Religious Extremism and the Priority of Revelation
Having questioned what reason and science can reveal about how politics should operate in the future, why should one rest content with reliance on the lessons of history? Are the lessons of history really unambiguous? If not, then they require interpretation. But if reason and science provide no guide, by what means can one interpret the historical record?
Questions such as these have led to the emergence of the approach to politics often called religious extremism, or the reliance on the will of God as revealed to finite and fallible minds in a book of revelation. For religious extremists, everything outside of revelation is empty human “ideology.” For them, revelation is a clear, singular guide to the most important questions of political life. Religious extremists reject political secularism, or the view that explicitly religious sets of principles should not administer government.

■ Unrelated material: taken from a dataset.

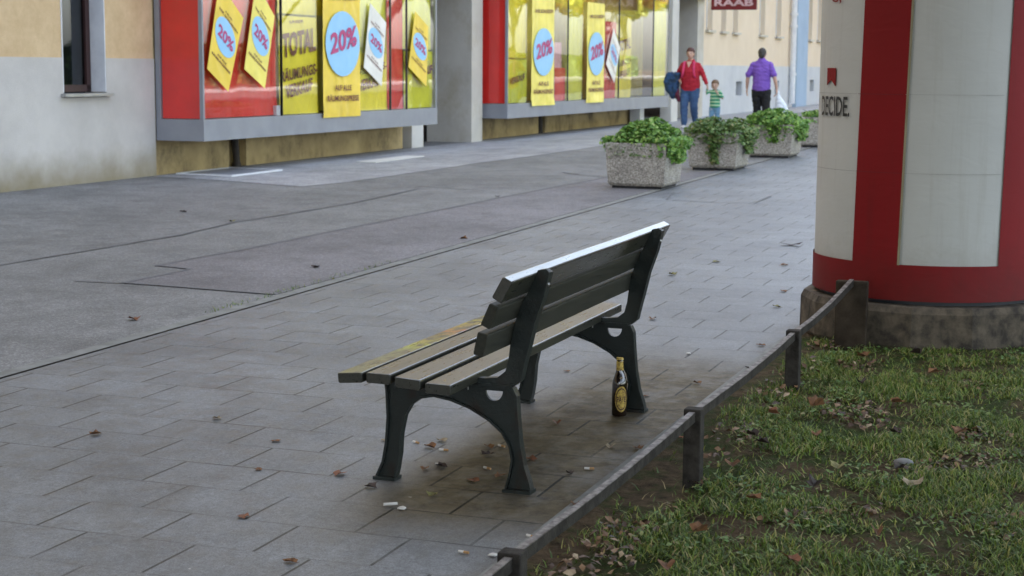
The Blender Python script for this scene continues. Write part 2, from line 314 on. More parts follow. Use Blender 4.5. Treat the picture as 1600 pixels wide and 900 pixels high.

Religious extremism is not unique to any particular faith. Recently, for example, religious extremism has played a major role in political disputes in Myanmar, where Buddhist extremists believe that celestial beings gave the land of Myanmar to the followers of Buddha and that the Muslim Rohingya people are defiling foreigners.71 It has played a major role in the development of Orthodox Jewish settlements in the territories of Israel acquired during the Six-Day War of 1967. It has inspired some Christians to a vision of a godly kingdom in which false believers have no place and can be removed by force. And it inspires Muslim members of the Taliban who once again rule Afghanistan.
Its potency must not be underestimated.